Have you ever wondered as you drove across this great country of ours, who were those guys who wrested this continent from primeval forests, the raging and untamed rivers, the desolate and seeming unconquerable deserts?  In short, a threatening, inhospitable and uncivilized land, unexplored, with untold terrors awaiting those foolish enough to take that next step into that vast wilderness.  Who were those courageous, fearless frontiersmen who never hesitated to take that next step.

This historical novel seamlessly follows a family, the Bantas, through twelve generations, nine of which lived their lives as frontiersmen on the edge of civilization on the North American continent.  It is based on historic facts and human figures which the author, through deductive analysis, brought to life.  Names, places and dates in this narrative are as historically accurate as the author’s knowledge and sources permit.  Most quotations other than those that are indented are imaginary.

From the progenitor of the Banta family name, Epke Jacobs, who arrived in Vlissingen, New Amsterdam, New Netherland, in 1659, through Theodore Parker Banta (T. P.) of the eighth generation on this continent, there was a constant movement by each following generation to the frontier´s edge.  They were always pushing the edge of the envelope in its odyssey of two?hundred and forty-one years across a new continent from Flushing on the Atlantic coast to the Imperial Valley fifty miles from the Pacific Ocean.

Part I of this book follows the first seven generations.  It begins telling Epke Jacobse’s story of his and his family’s migration in 1659 from Minertsga on the dike protected lowlands of the Rhine River’s delta in Friesland, the northern province of Holland, and continues with his arrival into the Dutch colony of New Netherland to operate an inn on Long Island.  It concludes with seventh generation Frederick Banta’s, migration to Hanging Grove Township near Rensellear, Indiana, where he bought land from the United States government and carved a farm from hillocks in its swampy land.  During these seven generations, each following generation reached out and settled the continents newest frontier.

T. P. of the eighth generation, along with his wife and sons were the last of these generations of frontiersmen.  His story, part II of this book, is the story of the conquering of the last frontier in the contiguous United States of America.  His frontier was the delta of the Colorado River, named the Colorado Desert - the most God-forsaken and dead world imaginable.  He and his wife Carrie, along with their three sons, were the fourth family to settle in the desert under its new name, the Imperial Valley.  Who, in their wildest dreams, could foresee that this desolation could be made to bloom through irrigation water from the Colorado River in an abundance of luxurious green which caused it to become the vegetable garden of the nation.

Starting one hundred and seventeen years before the American Revolution, this book tells a continuous story in human terms of the building of our great nation, the United States of America.  This historical novel takes you from the delta of the Europe’s great Rhine River, where dikes held back the North Sea from flooding the lands, to the delta of North America’s great Colorado River consisting of nothing but a sandy desert crossing the Gulf of California.  It does this by following one line of one family that never left the frontier for over 242 years.


About the Author

Born in 1923, the author was the first male in his family line since 1659 never to have lived on a North American Frontier.
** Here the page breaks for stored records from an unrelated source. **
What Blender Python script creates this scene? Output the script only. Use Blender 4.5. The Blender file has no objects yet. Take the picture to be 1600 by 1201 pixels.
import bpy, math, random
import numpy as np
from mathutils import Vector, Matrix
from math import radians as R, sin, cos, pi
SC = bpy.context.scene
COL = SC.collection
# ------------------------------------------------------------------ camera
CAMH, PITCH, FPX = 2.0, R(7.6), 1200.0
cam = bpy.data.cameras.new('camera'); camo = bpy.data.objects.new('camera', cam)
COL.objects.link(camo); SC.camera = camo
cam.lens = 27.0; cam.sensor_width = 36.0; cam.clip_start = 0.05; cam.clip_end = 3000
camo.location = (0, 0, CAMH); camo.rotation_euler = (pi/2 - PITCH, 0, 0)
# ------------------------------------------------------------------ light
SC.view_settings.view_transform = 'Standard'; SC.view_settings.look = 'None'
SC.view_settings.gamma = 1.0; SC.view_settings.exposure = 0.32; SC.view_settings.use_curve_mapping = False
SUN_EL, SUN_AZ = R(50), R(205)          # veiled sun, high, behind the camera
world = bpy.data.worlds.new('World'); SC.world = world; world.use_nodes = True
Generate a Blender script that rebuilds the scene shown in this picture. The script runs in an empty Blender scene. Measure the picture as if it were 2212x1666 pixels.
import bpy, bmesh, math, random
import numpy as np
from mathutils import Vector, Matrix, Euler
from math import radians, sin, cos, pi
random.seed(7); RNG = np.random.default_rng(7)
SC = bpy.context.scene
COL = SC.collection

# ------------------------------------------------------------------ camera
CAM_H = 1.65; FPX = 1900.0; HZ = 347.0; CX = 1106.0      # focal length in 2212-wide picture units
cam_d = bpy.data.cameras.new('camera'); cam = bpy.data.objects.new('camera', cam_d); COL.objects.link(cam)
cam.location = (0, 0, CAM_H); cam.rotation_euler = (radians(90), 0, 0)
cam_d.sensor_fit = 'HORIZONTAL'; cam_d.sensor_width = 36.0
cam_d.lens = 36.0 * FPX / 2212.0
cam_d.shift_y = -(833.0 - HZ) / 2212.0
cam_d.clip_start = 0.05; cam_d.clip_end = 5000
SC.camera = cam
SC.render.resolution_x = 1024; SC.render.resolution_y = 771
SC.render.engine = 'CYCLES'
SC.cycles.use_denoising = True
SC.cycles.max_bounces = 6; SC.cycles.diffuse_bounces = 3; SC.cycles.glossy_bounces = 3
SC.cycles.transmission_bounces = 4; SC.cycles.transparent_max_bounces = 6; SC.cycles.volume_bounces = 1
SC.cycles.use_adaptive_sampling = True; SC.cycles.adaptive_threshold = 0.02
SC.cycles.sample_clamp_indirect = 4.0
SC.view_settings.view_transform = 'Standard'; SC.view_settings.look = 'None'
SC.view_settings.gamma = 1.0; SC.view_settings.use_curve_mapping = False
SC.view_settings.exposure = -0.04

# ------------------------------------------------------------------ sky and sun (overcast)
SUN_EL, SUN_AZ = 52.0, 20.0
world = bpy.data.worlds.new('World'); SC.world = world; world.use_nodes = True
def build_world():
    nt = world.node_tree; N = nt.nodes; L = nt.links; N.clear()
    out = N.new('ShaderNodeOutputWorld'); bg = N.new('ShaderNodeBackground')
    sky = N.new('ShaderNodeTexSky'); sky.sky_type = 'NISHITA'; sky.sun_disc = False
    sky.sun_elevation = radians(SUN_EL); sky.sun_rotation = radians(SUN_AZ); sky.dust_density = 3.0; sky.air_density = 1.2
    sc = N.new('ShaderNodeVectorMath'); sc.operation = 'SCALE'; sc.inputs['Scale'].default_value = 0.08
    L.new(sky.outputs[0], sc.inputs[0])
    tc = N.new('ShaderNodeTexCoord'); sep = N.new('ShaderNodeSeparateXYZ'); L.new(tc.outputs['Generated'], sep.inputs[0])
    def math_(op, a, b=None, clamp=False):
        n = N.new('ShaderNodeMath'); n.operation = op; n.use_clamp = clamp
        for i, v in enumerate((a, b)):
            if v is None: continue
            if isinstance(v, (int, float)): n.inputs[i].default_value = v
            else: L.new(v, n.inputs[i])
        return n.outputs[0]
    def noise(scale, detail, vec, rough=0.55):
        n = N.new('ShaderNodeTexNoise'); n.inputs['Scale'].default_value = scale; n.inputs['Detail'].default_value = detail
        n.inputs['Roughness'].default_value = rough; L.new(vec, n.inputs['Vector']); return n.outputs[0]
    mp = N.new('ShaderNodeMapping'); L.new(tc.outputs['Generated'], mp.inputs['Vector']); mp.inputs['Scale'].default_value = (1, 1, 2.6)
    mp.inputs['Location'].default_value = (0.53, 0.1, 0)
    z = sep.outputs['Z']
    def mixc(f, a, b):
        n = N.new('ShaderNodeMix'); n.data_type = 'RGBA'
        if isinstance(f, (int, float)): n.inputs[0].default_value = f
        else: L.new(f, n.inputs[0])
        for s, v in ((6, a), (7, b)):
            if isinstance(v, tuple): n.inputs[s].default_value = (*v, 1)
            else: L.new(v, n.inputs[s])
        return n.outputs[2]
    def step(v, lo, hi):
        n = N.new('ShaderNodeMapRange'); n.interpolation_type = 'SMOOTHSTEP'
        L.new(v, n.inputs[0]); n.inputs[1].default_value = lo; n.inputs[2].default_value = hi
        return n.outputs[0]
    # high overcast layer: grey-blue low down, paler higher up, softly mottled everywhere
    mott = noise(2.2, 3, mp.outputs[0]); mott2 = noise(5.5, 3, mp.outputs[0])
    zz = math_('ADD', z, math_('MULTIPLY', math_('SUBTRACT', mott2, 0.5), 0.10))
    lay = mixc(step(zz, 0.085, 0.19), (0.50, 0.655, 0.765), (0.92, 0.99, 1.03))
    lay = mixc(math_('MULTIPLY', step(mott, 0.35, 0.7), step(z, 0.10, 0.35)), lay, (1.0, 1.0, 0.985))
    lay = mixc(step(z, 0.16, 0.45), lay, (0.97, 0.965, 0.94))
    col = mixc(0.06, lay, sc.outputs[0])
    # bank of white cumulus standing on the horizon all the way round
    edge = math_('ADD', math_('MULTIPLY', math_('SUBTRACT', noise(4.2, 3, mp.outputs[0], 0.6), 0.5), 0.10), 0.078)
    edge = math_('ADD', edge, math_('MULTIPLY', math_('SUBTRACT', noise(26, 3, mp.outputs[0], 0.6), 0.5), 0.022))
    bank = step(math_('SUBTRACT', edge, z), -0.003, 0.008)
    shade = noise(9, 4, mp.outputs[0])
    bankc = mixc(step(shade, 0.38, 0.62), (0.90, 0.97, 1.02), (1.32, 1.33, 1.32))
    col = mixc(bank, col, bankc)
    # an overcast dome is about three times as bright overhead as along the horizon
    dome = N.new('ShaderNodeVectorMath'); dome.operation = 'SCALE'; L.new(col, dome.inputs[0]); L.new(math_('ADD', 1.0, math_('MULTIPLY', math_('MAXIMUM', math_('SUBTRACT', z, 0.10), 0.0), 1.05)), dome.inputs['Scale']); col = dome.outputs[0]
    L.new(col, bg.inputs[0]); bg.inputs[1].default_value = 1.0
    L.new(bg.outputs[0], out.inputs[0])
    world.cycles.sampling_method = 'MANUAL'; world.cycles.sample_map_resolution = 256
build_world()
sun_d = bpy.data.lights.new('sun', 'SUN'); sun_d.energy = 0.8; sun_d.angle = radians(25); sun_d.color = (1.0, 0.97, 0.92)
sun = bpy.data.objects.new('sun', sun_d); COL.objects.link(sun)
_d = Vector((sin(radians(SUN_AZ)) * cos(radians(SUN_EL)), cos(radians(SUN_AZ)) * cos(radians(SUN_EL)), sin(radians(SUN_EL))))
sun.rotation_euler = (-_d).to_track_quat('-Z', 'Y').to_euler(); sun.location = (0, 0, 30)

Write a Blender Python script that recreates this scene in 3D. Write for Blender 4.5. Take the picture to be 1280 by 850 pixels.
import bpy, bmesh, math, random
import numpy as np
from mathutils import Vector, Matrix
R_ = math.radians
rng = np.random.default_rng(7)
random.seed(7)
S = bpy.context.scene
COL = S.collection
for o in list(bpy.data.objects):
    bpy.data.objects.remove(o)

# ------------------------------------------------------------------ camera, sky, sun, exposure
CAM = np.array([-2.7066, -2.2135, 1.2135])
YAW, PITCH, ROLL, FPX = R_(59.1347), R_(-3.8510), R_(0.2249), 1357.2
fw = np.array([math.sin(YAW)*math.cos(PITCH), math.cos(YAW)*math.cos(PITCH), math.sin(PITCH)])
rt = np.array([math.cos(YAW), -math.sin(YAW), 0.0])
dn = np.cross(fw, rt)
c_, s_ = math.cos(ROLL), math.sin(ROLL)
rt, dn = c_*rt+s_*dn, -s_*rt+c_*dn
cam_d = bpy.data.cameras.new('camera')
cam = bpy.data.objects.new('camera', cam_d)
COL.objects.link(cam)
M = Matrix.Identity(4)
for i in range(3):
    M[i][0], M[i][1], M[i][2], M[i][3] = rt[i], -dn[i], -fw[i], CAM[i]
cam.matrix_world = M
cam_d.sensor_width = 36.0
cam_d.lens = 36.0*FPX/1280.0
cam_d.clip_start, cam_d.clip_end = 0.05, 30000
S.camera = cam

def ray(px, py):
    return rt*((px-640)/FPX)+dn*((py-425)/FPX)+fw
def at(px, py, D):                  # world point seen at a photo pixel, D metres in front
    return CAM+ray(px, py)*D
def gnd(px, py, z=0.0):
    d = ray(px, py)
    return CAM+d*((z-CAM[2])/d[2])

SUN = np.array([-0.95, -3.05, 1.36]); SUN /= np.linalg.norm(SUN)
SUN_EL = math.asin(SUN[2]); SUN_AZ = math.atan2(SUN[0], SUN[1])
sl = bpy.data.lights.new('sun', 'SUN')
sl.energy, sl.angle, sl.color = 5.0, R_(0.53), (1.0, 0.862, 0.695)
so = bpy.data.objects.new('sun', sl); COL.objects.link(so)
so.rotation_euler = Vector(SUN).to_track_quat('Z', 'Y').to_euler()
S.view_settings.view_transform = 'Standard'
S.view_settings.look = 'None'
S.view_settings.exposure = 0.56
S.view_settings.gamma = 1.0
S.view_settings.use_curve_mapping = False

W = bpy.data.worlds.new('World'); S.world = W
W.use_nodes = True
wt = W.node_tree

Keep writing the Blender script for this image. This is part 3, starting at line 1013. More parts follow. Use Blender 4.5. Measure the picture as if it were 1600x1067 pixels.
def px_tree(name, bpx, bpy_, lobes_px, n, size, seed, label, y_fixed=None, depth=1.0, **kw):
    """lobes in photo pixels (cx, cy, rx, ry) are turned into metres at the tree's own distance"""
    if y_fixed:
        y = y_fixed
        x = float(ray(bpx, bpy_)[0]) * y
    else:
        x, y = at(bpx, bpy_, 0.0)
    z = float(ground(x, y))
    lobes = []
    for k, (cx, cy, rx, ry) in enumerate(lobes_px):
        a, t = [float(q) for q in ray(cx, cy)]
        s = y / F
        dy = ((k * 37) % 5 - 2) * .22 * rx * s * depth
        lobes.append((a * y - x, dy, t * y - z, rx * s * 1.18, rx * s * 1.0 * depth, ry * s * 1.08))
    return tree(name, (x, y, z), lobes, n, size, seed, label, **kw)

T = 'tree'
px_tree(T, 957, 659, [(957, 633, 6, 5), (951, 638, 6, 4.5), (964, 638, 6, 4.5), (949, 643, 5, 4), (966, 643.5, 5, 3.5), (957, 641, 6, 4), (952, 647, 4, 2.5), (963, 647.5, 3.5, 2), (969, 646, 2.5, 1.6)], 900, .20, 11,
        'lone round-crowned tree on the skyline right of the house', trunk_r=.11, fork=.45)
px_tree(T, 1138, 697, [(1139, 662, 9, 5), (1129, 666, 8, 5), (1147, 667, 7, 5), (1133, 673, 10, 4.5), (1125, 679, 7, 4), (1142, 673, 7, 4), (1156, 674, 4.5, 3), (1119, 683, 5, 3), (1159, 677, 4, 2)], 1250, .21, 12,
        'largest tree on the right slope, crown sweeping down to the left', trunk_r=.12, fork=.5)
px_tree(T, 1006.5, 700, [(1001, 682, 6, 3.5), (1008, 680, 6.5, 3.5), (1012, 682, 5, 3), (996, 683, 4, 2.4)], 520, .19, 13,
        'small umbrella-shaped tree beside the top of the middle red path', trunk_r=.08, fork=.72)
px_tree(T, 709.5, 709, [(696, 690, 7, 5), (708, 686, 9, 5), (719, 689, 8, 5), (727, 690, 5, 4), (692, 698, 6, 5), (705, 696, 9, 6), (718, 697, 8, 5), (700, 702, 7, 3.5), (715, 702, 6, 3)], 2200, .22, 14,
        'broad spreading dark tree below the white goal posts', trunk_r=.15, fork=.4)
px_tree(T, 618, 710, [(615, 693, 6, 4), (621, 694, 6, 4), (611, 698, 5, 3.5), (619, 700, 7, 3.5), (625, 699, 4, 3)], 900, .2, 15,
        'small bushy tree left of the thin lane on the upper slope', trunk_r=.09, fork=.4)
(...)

Born in Los Angeles and raised in Altadena, California, during the great depression, he completed high school just months after the Japanese bombed Pear Harbor. He enlisted as an aviation cadet and after receiving his wings, was assigned to the 91st Bomb Group of the mighty Eighth Air Force in England. As first pilot of a B-17 heavy bomber, he completed a tour of duty flying thirty-five combat missions. Following the war, he entered the University of Southern California and earned a Bachelor’s degree. While at the University, he met and married Yvonne Spalding. They have two children, Michelle and Ted. He spent his last twenty-two working years as chief executive officer of the California FAIR Plan, the residual market for hard to place fire insurance in California. Upon retirement, he choose as a hobby the research of the Banta family name and found that much of the ground work had already been done by others. He noticed that each new generation of his line of the family since 1659 had always moved to the farthest frontier on the North American continent and that their story when put in chronological order became a seamless story of the conquest of the North American continent. His historical novel tells the struggle of our frontiersmen in building the infrastructure of the great United States of America.